The next most culpable person for Yaxley-Lennon’s jail time is, in fact, Elon Musk. It was Musk who unbanned ‘Tommy Robinson’ from X when he bought Twitter, which gave him a platform to spread his content. When Musk called for Robinson to be freed, he also re-promoted the video containing the false information for which Robinson was jailed. 

As Sunder Katwala, director of the think tank British Future has noted, if that video were taken offline (thus “curing” the contempt of court), Yaxley-Lennon’s prison sentence would be shortened by months. Ironically enough, Musk actually has the power to “free Tommy Robinson” a little early.

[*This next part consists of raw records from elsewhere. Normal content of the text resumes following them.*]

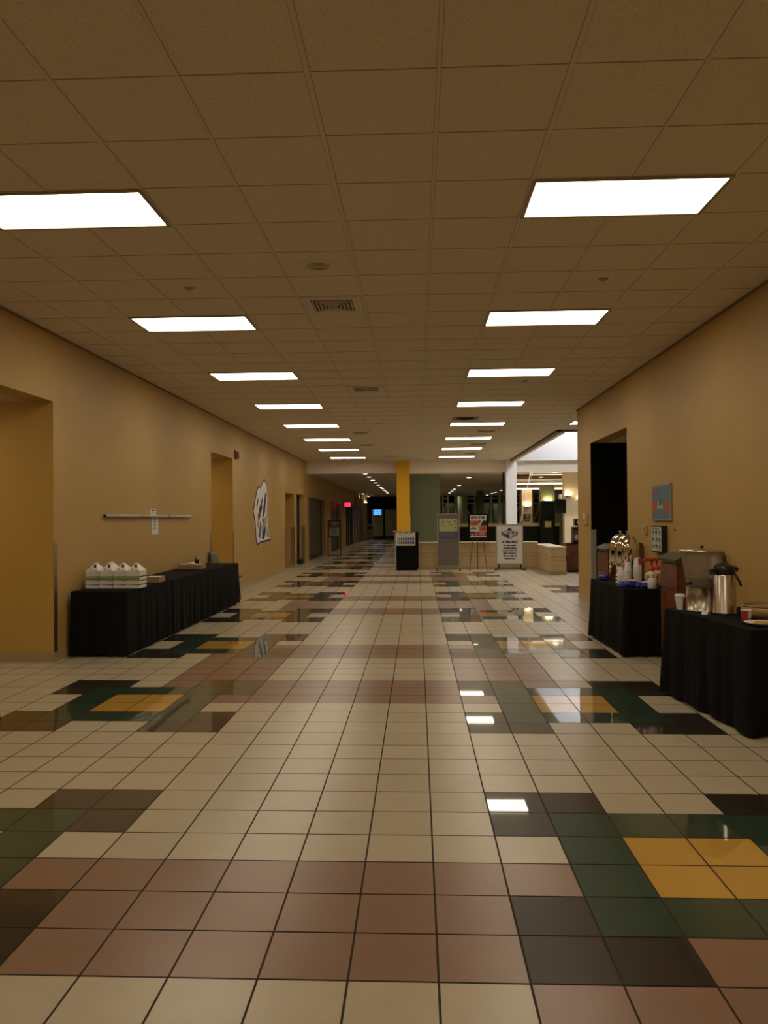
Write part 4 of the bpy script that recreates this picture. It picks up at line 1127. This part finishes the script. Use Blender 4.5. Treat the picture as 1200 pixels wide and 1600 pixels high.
# service cabinet with brewer, half hidden by the right wall
o = thing('service_cabinet', 'mahogany service cabinet half hidden behind the right wall end', 'cabinet', (4.62, 22.5, 0))
bx(-.40, .6, 0, .6, .06, .79).build('body', M['mahog'], o)
bx(-.36, .56, .04, .56, 0, .06).build('plinth', M['black'], o)
bx(-.42, .62, -.02, .62, .79, .82).build('top', M['metal_dark'], o)
o = thing('coffee_brewer', 'dark and silver coffee brewer on the service cabinet', 'coffee machine', (4.55, 22.6, .82))
bx(-.12, .2, 0, .35, 0, .07, bev=.01).build('base', M['black'], o)
bx(-.12, .2, .2, .35, .07, .36, bev=.01).build('column', M['steel'], o)
bx(-.12, .2, 0, .35, .36, .46, bev=.01).build('brew_head', M['black'], o)
MB().lathe([(.05, .07), (.07, .10), (.07, .19), (.045, .23)], cx=.03, cy=.1, n=20).build('carafe', M['gsil'], o)
o = thing('framed_card', 'small black framed card above the coffee brewer', 'framed card', (4.66, 23.0, 1.30))
bx(-.14, .12, .0, .02, -.0, .22).build('frame', M['gsil'], o)
bx(-.10, .10, -.004, .0, .03, .19).build('card', M['black'], o)
MB().lathe([(.05, 0), (.05, .003)], X=Matrix.Translation((.0, -.004, .11)) @ Matrix.Rotation(PI / 2, 4, 'X'), n=20).build('round_mark', M['paper'], o)
bx(-.02, .02, .02, .06, -.46, .02).build('stem', M['metal_dark'], o)

# ------------------------------------------------------------------ lamps out of view
def area(name, loc, rot, sx, sy, e, col):
    l = bpy.data.lights.new(name, 'AREA'); l.shape = 'RECTANGLE'; l.size = sx; l.size_y = sy; l.energy = e; l.color = col
    ob = bpy.data.objects.new(name, l); C.objects.link(ob); ob.location = loc; ob.rotation_euler = rot; return ob
def point(name, loc, e, col, r=.05):
    l = bpy.data.lights.new(name, 'POINT'); l.energy = e; l.color = col; l.shadow_soft_size = r
    ob = bpy.data.objects.new(name, l); C.objects.link(ob); ob.location = loc; return ob
for y in (23.6, 26.7):  # unseen strips added to brighten the well walls and the floor below
    o = thing('added_well_strip', 'added unseen strip light high inside the raised well, %s end' % ('near' if y < 25 else 'far'), 'ceiling light', (6.2, y, 6.14))
    bx(-1.6, 1.6, -.1, .1, -.03, .05).build('housing', M['white'], o)
    bx(-1.55, 1.55, -.08, .08, -.05, -.03).build('tube', M['wellglow'], o)
# passage lamps out of sight behind the left openings
o = thing('passage_light', 'warm ceiling lamp inside the wide left passage', 'ceiling light', (-5.6, 7.3, 2.864)); bx(-.25, .25, -.25, .25, -.02, .0).build('lens', M['pas'], o)
o = thing('passage_light', 'warm ceiling lamp inside the doorway passage behind the blue chair', 'ceiling light', (-5.4, 16.0, 2.879)); bx(-.2, .2, -.2, .2, -.02, .0).build('lens', M['pas'], o)
w = bpy.data.worlds.new('World'); S.world = w; w.use_nodes = True
w.node_tree.nodes['Background'].inputs[0].default_value = (.02, .018, .015, 1); w.node_tree.nodes['Background'].inputs[1].default_value = .3

# ------------------------------------------------------------------ camera
cam = bpy.data.cameras.new('camera'); co = bpy.data.objects.new('camera', cam); C.objects.link(co)
yaw, pitch, roll = -.0422, .0088, -.0069
cy_, sy_ = math.cos(yaw), math.sin(yaw)
r = Vector((cy_, -sy_, 0)); f = Vector((sy_, cy_, 0)); u = Vector((0, 0, 1))
f2 = f * math.cos(pitch) + u * math.sin(pitch); u2 = u * math.cos(pitch) - f * math.sin(pitch)
r3 = r * math.cos(roll) + u2 * math.sin(roll); u3 = u2 * math.cos(roll) - r * math.sin(roll)
mt = Matrix((( r3.x, u3.x, -f2.x, 0), (r3.y, u3.y, -f2.y, 0), (r3.z, u3.z, -f2.z, 1.5458), (0, 0, 0, 1)))
co.matrix_world = mt
cam.sensor_fit = 'VERTICAL'; cam.sensor_height = 36; cam.lens = 1229.14 / 1600 * 36
cam.clip_start = .05; cam.clip_end = 200
S.camera = co
S.view_settings.view_transform = 'Standard'; S.view_settings.look = 'None'; S.view_settings.gamma = 1
S.view_settings.exposure = 0; S.view_settings.use_curve_mapping = False
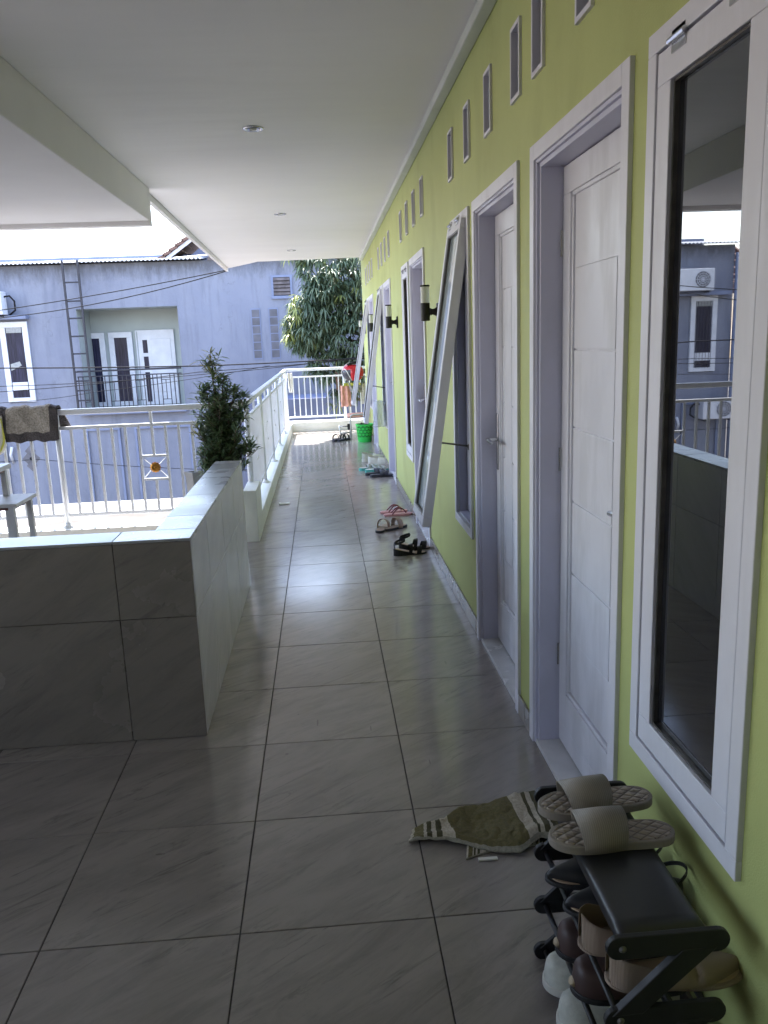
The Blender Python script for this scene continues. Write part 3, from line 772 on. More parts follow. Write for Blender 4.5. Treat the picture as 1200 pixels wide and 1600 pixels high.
def sx(x): return x*kx                    # keeps the openings where they stand behind the recess
wz = 1.90
for (xa, xb) in ((-5.83, -5.24), (-5.15, -4.58)): far_window(sx(xa), sx(xb), .02, wz, ysn, .14)
# white door with three dark lights
xa, xb = sx(-4.50), sx(-3.57)
f = MB(); f.box(xa, xb, ysn-.03, ysn+.02, .02, wz+.03); dd = f.build('door', 'far_white', fb, bevel=.006)
MB().box(xa+.36, xb-.10, ysn-.045, ysn-.031, .35, wz-.2).build('door_panel', 'far_white', dd, bevel=.006)
for (za, zb) in ((1.35, 1.68), (.95, 1.26), (.10, .86)):
    MB().box(xa+.17, xa+.29, ysn-.036, ysn-.031, za, zb).build('pane', 'far_glass', dd)
MB().box(xa+.035, xa+.05, ysn-.05, ysn-.031, .02, wz).build('moulding', 'recess_plaster', dd)
# slanted white windows on the left
for (x0, x1, z0, z1) in ((-7.68, -7.06, .27, 2.19), (-8.72, -8.06, .33, 2.24)):
    o = far_window(x0-.02, x1+.02, z0+.02, z1+.02, FY-.02, .13)
    MB().box(x0+.13, x1-.13, FY-.045, FY-.03, z1-.24, z1-.10).build('curtain', 'grey_cloth', o)
    MB().box(x0+.13, x1-.13, FY-.05, FY-.03, z0+.30, z0+.50).build('ledge_panel', 'far_white', o)
    if x0 > -8: MB().prism_y([(x0+.14, z0+.78), (x0+.40, z0+.90), (x0+.36, z0+1.0), (x0+.14, z0+.94)], FY-.040, FY-.03).build('sticker', 'grey_cloth', o)
    else: 
        b_ = MB()
        for k in range(5): b_.tube([(x0+.17+k*.08, FY-.05, z0+.1), (x0+.17+k*.08, FY-.05, z1-.12)], .008, 6)
        b_.build('window_bars', 'iron_dark', o)
MB().box(-9.0, -6.98, FY-.24, FY-.002, 2.262, 2.35).build('ledge', 'blue_trim', fb, bevel=.01)
# air conditioners
def ac(x0, x1, z0, z1, label):
    t = thing('air_conditioner', label, 'air conditioner', ((x0+x1)/2, FY-.25, z0))
    MB().box(x0, x1, FY-.52, FY-.16, z0, z1).build('casing', 'far_white', t, bevel=.015)
    cx, cz, rr = x0+.30 , (z0+z1)/2, .20
    g = MB()
    for q in (.05, .10, .15, .20): g.tube([(cx+q*math.cos(2*PI*k/24), FY-.525, cz+q*math.sin(2*PI*k/24)) for k in range(24)], .006, 5, closed=True)
    for k in range(12): g.tube([(cx, FY-.524, cz), (cx+rr*math.cos(2*PI*k/12), FY-.524, cz+rr*math.sin(2*PI*k/12))], .004, 4)
    g.build('fan_grille', 'far_white', t)
    MB().lathe([(0, FY-.5215), (rr, FY-.5215), (rr, FY-.519), (0, FY-.519)], (cx, 0, cz), 24, 'y').build('fan_opening', 'block_grey', t)
    MB().box(x0+.08, x0+.12, FY-.5, FY-.0, z0-.045, z0-.002).box(x1-.12, x1-.08, FY-.5, FY-.0, z0-.045, z0-.002).build('bracket', 'iron_dark', t)
    MB().tube([(x1-.02, FY-.3, z1-.12), (x1+.12, FY-.28, z1-.10), (x1+.20, FY-.22, z1-.22), (x1+.17, FY-.15, z0+.1), (x1+.02, FY-.12, z0+.0)], .022, 8).build('hose', 'cable_black', t, smooth=True)
ac(-8.40, -7.40, 2.37, 2.90, 'white air conditioner unit on the ledge above the left windows of the blue house')
ac(-9.1, -8.25, -.85, -.35, 'white air conditioner unit low on the corner of the blue house')
# vent window with slats
f = MB()
x0, x1, z0, z1 = -1.075, -.665, 2.61, 3.05
f.box(x0-.06, x1+.06, FY-.03, FY-.002, z1, z1+.05).box(x0-.06, x1+.06, FY-.05, FY-.002, z0-.07, z0).box(x0-.05, x0, FY-.03, FY-.002, z0, z1).box(x1, x1+.05, FY-.03, FY-.002, z0, z1)
o = f.build('vent_frame', 'blue_trim', fb)
MB().box(x0+.001, x1-.001, FY-.012, FY-.004, z0, z1).build('vent_back', 'iron_dark', o)
for k in range(5):
    zz = z0+.02+k*.085
    MB().add([(x0+.005, FY-.045, zz), (x1-.005, FY-.045, zz), (x1-.005, FY-.015, zz+.065), (x0+.005, FY-.015, zz+.065)], [(0, 1, 2, 3)]).build('slat', 'slat_brown', o, solid=.012)
# columns of glass blocks
for (xa, xb) in ((-1.645, -1.46), (-1.21, -1.02)):
    f = MB().box(xa-.02, xb+.02, FY-.012, FY-.002, 1.10, 2.33); o = f.build('block_strip', 'blue_trim', fb)
    n = 6; h = (2.31-1.12)/n
    for k in range(n): MB().box(xa, xb, FY-.017, FY-.0125, 1.12+k*h+.012, 1.12+(k+1)*h-.012).build('glass_block', 'block_grey', o)
# ground floor raised panels between flat pilasters
for (xa, xb) in ((-8.9, -7.9), (-5.95, -5.1), (-4.75, -3.35), (-3.05, -2.0), (-1.7, -.6)):
    f = MB()
    f.box(xa, xb, FY-.05, FY-.002, -.50, -.44).box(xa, xa+.06, FY-.05, FY-.002, -2.9, -.501).box(xb-.06, xb, FY-.05, FY-.002, -2.9, -.501)
    f.build('wall_frame', 'blue_trim', fb, bevel=.008)
for (cx, cz) in ((-7.35, -.93), (-7.43, -1.12), (-7.26, -1.12), (-7.35, -1.30)):
    s_ = .13
    MB().prism_y([(cx-s_, cz), (cx, cz-s_*1.05), (cx+s_, cz), (cx, cz+s_*1.05)], FY-.012, FY-.002).build('diamond_tile', 'block_grey', fb)
MB().tube([(-7.78, FY-.02, -1.2), (-7.80, FY-.1, -1.0), (-7.74, FY-.12, -.8)], .035, 8).build('pipe', 'far_white', fb, smooth=True)
MB().tube([(-9.19, FY-.06, -3.2), (-9.19, FY-.06, 3.3)], .045, 8).build('pipe', 'blue_trim', fb, smooth=True)
# balcony balustrade
br = MB()
o = MB().tube([(-5.97, FY-.1, .97), (-3.45, FY-.1, .97)], .022, 6).tube([(-5.97, FY-.1, .84), (-3.45, FY-.1, .84)], .014, 6).tube([(-5.97, FY-.1, .04), (-3.45, FY-.1, .04)], .02, 6).build('balcony_rail', 'iron_dark', fb)
bm_ = MB().tube([(0, 0, .05), (0, 0, .83)], .012, 5).mesh('baluster', 'iron_dark'); bs_ = MB().tube([(0, 0, .22), (0, 0, .70)], .010, 5).mesh('baluster', 'iron_dark')
k = 0; x = -5.95
while x < -3.44:
    inst('baluster', bs_ if k % 6 in (2,) else bm_, o, (x, FY-.1, 0)); 
    if k % 6 == 2: MB().tube([(x-.11, FY-.1, .22), (x+.11, FY-.1, .22)], .009, 5).tube([(x-.11, FY-.1, .70), (x+.11, FY-.1, .70)], .009, 5).build('baluster', 'iron_dark', o)
    k += 1; x += .105
MB().box(-6.02, -3.40, FY-.16, FY-.002, -.10, .0).build('balcony_slab', 'blue_trim', fb, bevel=.01)
# corrugated roof sheet ends, parapet behind
cg = MB(); n = 130
def corr(u, v): 
    x = fx0-.05+u*(6.45); return (x, FY-.16+v*2.2, fzt+.035+.016*math.sin(u*n*2*PI/2.0)+v*.25)
cg.grid(corr, 420, 1); cg.build('roof_sheet', 'corrugated_white', fb, solid=.012)
MB().box(fx0-.08, -2.6, FY+1.9, FY+2.05, 3.3, 3.86).build('parapet', 'blue_trim', fb)
MB().box(-2.62, 4.5, FY-.02, FY+.20, fzt, fzt+.07).build('coping', 'slat_brown', fb)
MB().tube([(-3.4, FY-.12, 3.56), (-2.35, FY-.12, 3.62), (-1.9, FY-.12, 3.6)], .02, 6).build('pipe', 'far_white', fb)
# small gable roof above it
gb = thing('gable_house', 'tiled brown gable roof with a white bargeboard rising behind the blue house', 'roof', (-1.6, FY+1.2, 3.4))
gx0_, gx1_, gzp, gzb = -3.95, .6, 5.05, 3.50; gm = (gx0_+gx1_)/2
MB().add([(gx0_+.25, FY+1.0, gzb-.2), (gx1_-.25, FY+1.0, gzb-.2), (gm, FY+1.0, gzp-.18)], [(0, 1, 2)]).build('gable_wall', 'dark_blue_plaster', gb, solid=.02)
for sd in (-1, 1):
    e = gx0_ if sd < 0 else gx1_
    MB().add([(e, FY+.70, gzb-.08), (gm, FY+.70, gzp-.08), (gm, FY+.70, gzp+.02), (e, FY+.70, gzb+.02)], [(0, 1, 2, 3)]).build('bargeboard', 'far_white', gb, solid=.04)
    n = 14
    for k in range(n):
        t0, t1 = k/n, (k+1)/n+.02
        pa = (e+(gm-e)*t0, gzb+(gzp-gzb)*t0); pb = (e+(gm-e)*t1, gzb+(gzp-gzb)*t1)
        MB().add([(pa[0], FY+.60, pa[1]+.10), (pb[0], FY+.60, pb[1]+.05), (pb[0], FY+3, pb[1]+.05), (pa[0], FY+3, pa[1]+.10)], [(0, 1, 2, 3)]).build('roof_tile_row', 'roof_brown', gb, solid=.07)
# ladder
ld = thing('ladder', 'dark steel ladder fixed upright to the blue house beside the balcony', 'ladder', (-5.85, FY-.3, 0))
for xx in (-5.965, -5.61): MB().box(xx-.022, xx+.022, FY-.36, FY-.31, -.05, 3.56).build('stile', 'iron_dark', ld)
for zz in (3.5, 3.06, 2.63, 2.23, 1.81, 1.40, .97, .75, .52, .28): MB().tube([(-5.945, FY-.335, zz), (-5.63, FY-.335, zz)], .018, 6).build('rung', 'iron_dark', ld)

# neighbour seen only in the window reflection
nb = thing('neighbour_house', 'white ribbed wall under a brown tiled roof at the left of the blue house', 'house', (-13, FY+1, -3.2))
g = MB()
for k in range(30): g.box(-9.5-.2*k-.19, -9.5-.2*k, FY+.6, FY+.65, -3.2, 2.3)
g.build('ribbed_wall', 'far_white', nb)
g = MB()
for k in range(10): g.box(-15.6, -9.3, FY+.4+k*.3, FY+.72+k*.3, 2.32+k*.14, 2.42+k*.14)
for k in range(26): g.tube([(-9.35-.24*k, FY+.38, 2.40), (-9.35-.24*k, FY+3.4, 3.80)], .035, 6)
g.build('roof', 'roof_red', nb)

# sunlit concrete canopy below the balcony, terrace beyond the corridor end
cn_ = MB().box(-12, -1.7, 12.0, 13.6, -1.14, -1.0)
struct(cn_.build('canopy', 'concrete')); struct(MB().box(-12, -1.7, 9.0, 12.55, -1.14, -.985).build('canopy_edge', 'canopy_tiles'))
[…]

Elon Musk will continue to be a volatile but unignorable arsonist, setting fires everywhere and making British politics stupider each time. But the mainstream makes it more difficult with their flat-footed responses to the issues of the far-right that connect with regular voters.

Labour is particularly bad at this, trying to engage in a war on immigration against Reform that they will never win – having watched Rishi Sunak try and spectacularly fail to do the exact same thing for the last two years. But at the same time, they have ceded the issue of tackling the scandal of mass-scale child abuse to the far right.

Labour MPs and ministers who called for independent inquiries or national measures in opposition are now refusing them. There is an effort to point to previous inquiries, such as the wide-ranging Independent Inquiry into Child Sexual Abuse, which reported in 2022, as having addressed these issues. But local councils feel there is still a need for further investigation, and the ministers who are now doing nothing once thought the same. The inaction is a gift to the far-right.

And, as if on cue, up stepped Musk to put his ignorance on full display once again, posting on Twitter/X that Jess Phillips “deserves to be in prison” over her role in the scandal. It was a bizarre remark, given that Phillips has only been the safeguarding minister for six months and, when she was a backbench MP, she was one of the most persistent campaigners for justice for the victims. On Friday, the Telegraph splashed with news of the bizarre attack on Phillips, laundering Musk’s bizarre remarks into the supposedly respectable mainstream.

That telling the public not to care about these issues doesn’t work, and it helps the far-right look like they’re on to something. The details of these criminal cases are horrifying. The Independent Inquiry into Child Sexual Abuse was primarily focused on a different scandal – of institutional child abuse in organisations run and managed by the state.

Public confidence that something like the Rotherham scandal couldn’t happen again is low. It is a straightforward failure of mainstream politics that ministers – especially of a governing party that hasn’t been in power for 14 years – can’t grasp that and tackle it. The result is that a worryingly large slice of the public looks to Tommy Robinson, the wider far-right – or even Elon Musk – as the only people who care about abuse.

But in reality, Elon Musk and Yaxley-Lennon are opportunistic grifters spreading obvious falsehoods. Our real source of alarm should be that mainstream politicians can’t win an argument against them.